▶ _Given request_: In the listing below, find the line containing "Reconstruct this image" and the line containing "C0 = Vector((0, 0, CZ))". Repeat exactly those two lines and every line between them, nothing more.

▶ _Records provided_:
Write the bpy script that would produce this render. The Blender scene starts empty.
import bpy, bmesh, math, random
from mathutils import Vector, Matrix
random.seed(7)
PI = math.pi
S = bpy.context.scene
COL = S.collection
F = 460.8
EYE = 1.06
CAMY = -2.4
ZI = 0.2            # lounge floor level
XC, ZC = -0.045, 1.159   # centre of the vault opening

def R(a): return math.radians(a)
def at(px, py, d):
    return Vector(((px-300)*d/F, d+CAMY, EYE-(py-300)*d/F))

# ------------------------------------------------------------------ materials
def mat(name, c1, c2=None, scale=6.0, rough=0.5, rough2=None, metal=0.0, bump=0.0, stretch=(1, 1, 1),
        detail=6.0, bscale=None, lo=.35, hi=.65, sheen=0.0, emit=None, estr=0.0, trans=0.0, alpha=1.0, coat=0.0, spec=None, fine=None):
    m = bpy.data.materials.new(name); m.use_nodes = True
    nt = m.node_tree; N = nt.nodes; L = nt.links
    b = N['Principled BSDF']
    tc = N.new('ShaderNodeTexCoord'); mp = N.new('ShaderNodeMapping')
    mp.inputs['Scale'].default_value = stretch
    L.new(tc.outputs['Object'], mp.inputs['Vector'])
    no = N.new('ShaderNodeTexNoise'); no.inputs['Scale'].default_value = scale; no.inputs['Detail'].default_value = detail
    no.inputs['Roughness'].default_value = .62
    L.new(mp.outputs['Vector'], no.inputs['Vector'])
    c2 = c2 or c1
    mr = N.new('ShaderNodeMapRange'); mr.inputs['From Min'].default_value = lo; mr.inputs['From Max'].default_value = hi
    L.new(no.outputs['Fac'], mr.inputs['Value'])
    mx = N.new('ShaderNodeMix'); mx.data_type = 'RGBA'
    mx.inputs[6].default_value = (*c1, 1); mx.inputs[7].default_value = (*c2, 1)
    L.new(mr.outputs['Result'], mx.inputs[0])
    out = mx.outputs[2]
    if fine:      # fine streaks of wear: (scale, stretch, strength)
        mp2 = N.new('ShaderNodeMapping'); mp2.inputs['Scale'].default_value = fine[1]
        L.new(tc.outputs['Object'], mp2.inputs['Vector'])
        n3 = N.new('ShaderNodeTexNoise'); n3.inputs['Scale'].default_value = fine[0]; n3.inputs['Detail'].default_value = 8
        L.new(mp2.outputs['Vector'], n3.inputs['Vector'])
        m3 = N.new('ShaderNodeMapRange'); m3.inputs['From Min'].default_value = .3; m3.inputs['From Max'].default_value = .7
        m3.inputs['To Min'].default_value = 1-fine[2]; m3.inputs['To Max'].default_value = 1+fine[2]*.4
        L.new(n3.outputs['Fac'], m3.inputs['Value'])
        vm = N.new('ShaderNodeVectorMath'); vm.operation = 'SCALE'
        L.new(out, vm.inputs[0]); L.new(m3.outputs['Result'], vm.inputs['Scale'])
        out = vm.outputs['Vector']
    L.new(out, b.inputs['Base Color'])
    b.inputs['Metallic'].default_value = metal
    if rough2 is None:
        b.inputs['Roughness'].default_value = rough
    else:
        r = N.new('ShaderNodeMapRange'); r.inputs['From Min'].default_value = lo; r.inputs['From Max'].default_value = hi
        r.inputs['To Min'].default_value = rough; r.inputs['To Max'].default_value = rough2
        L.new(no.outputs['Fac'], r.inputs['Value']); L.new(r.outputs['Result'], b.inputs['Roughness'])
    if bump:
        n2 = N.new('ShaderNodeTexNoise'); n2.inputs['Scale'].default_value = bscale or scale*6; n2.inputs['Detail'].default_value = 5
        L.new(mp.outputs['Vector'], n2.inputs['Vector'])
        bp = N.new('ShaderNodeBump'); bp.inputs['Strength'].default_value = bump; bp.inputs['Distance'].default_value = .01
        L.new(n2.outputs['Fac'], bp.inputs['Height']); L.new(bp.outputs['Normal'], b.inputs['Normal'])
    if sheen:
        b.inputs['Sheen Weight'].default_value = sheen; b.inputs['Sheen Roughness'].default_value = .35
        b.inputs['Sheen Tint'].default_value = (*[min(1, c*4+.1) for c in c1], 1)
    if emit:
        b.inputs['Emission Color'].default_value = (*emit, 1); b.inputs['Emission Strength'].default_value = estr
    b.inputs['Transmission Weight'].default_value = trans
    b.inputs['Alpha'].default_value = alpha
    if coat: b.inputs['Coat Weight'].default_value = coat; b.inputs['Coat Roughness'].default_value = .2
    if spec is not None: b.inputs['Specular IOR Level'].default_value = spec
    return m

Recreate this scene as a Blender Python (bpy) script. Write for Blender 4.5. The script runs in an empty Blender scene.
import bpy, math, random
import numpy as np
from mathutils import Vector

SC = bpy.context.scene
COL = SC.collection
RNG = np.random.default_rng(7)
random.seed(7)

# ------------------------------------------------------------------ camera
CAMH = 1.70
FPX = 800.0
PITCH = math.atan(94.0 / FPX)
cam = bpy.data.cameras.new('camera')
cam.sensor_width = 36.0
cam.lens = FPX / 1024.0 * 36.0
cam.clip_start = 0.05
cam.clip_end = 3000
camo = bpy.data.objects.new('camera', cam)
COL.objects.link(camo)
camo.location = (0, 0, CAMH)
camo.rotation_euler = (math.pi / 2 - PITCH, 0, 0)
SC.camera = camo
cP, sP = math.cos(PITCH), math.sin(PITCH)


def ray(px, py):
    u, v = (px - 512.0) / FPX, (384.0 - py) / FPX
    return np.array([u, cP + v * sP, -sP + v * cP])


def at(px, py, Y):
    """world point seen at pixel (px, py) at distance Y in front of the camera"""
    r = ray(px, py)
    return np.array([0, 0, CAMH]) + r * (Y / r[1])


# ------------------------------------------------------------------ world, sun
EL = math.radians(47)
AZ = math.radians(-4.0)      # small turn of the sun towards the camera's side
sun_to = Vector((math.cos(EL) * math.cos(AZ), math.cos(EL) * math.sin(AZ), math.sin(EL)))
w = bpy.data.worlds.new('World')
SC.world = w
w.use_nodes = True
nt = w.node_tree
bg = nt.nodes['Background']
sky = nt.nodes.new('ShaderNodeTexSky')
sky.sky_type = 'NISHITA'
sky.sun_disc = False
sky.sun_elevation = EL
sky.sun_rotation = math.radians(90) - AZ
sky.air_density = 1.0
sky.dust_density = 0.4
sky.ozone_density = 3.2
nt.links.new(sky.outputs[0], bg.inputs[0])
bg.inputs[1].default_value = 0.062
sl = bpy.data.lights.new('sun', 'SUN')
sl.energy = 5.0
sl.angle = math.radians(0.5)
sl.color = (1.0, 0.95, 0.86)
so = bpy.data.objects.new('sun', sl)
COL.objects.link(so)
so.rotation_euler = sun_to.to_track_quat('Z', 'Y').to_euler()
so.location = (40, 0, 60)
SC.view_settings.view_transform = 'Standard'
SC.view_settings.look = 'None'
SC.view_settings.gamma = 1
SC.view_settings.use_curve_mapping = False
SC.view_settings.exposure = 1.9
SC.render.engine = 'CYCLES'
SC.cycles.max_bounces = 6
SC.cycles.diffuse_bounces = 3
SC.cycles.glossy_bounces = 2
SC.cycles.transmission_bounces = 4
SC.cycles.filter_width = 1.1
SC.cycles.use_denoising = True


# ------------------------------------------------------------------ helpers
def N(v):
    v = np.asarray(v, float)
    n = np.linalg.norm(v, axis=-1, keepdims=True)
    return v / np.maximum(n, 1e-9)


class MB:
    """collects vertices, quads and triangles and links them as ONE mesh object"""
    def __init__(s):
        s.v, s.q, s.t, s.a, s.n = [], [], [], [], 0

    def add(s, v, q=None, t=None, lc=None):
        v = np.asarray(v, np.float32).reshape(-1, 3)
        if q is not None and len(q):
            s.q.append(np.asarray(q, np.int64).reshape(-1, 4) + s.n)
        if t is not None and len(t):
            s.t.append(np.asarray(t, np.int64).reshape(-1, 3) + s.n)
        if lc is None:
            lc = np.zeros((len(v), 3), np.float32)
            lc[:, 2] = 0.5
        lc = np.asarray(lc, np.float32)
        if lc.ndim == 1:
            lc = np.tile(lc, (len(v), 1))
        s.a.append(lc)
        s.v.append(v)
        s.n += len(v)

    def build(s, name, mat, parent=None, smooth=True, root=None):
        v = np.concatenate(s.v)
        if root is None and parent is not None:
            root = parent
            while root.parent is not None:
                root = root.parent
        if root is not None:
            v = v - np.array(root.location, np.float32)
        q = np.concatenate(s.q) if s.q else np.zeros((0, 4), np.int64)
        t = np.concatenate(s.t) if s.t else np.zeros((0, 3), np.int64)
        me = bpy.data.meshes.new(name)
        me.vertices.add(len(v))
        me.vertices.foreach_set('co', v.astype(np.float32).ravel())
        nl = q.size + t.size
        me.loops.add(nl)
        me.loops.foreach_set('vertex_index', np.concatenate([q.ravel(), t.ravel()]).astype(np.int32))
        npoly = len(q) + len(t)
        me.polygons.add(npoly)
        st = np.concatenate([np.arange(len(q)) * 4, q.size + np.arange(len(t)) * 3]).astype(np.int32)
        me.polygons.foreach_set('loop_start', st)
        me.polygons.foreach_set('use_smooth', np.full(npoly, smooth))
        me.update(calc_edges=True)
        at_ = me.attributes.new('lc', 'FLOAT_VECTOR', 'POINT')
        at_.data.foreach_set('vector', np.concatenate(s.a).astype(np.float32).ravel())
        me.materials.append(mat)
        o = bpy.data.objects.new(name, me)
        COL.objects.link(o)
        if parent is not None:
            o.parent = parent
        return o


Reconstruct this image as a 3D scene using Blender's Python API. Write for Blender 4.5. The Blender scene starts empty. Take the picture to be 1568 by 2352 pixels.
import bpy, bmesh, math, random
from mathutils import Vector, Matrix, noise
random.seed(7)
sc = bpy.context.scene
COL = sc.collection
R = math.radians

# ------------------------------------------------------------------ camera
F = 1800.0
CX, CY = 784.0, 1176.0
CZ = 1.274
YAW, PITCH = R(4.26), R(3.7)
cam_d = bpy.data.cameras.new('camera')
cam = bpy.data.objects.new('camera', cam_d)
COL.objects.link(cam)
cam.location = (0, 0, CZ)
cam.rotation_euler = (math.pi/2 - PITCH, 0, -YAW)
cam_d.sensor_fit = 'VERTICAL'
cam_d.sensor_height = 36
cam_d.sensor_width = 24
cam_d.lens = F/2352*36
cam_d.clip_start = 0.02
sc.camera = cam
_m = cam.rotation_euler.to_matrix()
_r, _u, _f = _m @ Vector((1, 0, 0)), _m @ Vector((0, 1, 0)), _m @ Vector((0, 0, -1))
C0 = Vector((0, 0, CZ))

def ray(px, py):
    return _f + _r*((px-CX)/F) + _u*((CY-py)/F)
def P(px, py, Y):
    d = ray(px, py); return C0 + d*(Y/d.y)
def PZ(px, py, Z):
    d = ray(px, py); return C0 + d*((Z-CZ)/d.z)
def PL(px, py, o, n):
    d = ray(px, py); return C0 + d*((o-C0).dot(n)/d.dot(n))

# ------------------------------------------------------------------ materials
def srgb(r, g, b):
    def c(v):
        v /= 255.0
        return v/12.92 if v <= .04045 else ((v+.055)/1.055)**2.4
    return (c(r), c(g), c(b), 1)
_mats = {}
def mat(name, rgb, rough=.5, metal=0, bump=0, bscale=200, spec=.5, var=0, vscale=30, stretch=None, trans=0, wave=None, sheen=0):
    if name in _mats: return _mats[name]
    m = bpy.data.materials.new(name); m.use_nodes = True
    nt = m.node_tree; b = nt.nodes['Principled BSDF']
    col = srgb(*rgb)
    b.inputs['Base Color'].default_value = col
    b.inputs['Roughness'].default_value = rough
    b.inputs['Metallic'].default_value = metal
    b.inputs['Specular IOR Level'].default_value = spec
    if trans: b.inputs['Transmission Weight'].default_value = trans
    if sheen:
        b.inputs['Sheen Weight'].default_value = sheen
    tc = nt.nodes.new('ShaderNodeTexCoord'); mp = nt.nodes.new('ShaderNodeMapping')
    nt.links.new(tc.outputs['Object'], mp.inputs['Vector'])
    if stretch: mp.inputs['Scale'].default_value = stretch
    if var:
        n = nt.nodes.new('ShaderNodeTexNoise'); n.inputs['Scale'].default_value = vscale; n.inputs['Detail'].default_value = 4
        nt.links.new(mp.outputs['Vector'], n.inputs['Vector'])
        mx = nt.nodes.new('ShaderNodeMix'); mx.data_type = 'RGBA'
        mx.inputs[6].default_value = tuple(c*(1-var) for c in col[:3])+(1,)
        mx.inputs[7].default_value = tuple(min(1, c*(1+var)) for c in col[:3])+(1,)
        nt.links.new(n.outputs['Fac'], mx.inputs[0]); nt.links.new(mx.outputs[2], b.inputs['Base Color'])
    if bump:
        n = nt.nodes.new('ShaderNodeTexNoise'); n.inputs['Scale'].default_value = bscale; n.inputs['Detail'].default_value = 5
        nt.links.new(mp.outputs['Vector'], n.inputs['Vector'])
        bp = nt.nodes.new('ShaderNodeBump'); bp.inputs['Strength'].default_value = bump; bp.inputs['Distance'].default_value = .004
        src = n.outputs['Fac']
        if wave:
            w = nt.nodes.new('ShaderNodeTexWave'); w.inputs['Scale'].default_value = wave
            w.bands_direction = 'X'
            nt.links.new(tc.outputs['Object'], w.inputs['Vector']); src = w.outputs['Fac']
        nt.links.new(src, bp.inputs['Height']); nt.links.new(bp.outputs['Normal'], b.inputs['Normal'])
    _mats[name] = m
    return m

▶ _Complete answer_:
Reconstruct this image as a 3D scene using Blender's Python API. Write for Blender 4.5. The Blender scene starts empty. Take the picture to be 1568 by 2352 pixels.
import bpy, bmesh, math, random
from mathutils import Vector, Matrix, noise
random.seed(7)
sc = bpy.context.scene
COL = sc.collection
R = math.radians

# ------------------------------------------------------------------ camera
F = 1800.0
CX, CY = 784.0, 1176.0
CZ = 1.274
YAW, PITCH = R(4.26), R(3.7)
cam_d = bpy.data.cameras.new('camera')
cam = bpy.data.objects.new('camera', cam_d)
COL.objects.link(cam)
cam.location = (0, 0, CZ)
cam.rotation_euler = (math.pi/2 - PITCH, 0, -YAW)
cam_d.sensor_fit = 'VERTICAL'
cam_d.sensor_height = 36
cam_d.sensor_width = 24
cam_d.lens = F/2352*36
cam_d.clip_start = 0.02
sc.camera = cam
_m = cam.rotation_euler.to_matrix()
_r, _u, _f = _m @ Vector((1, 0, 0)), _m @ Vector((0, 1, 0)), _m @ Vector((0, 0, -1))
C0 = Vector((0, 0, CZ))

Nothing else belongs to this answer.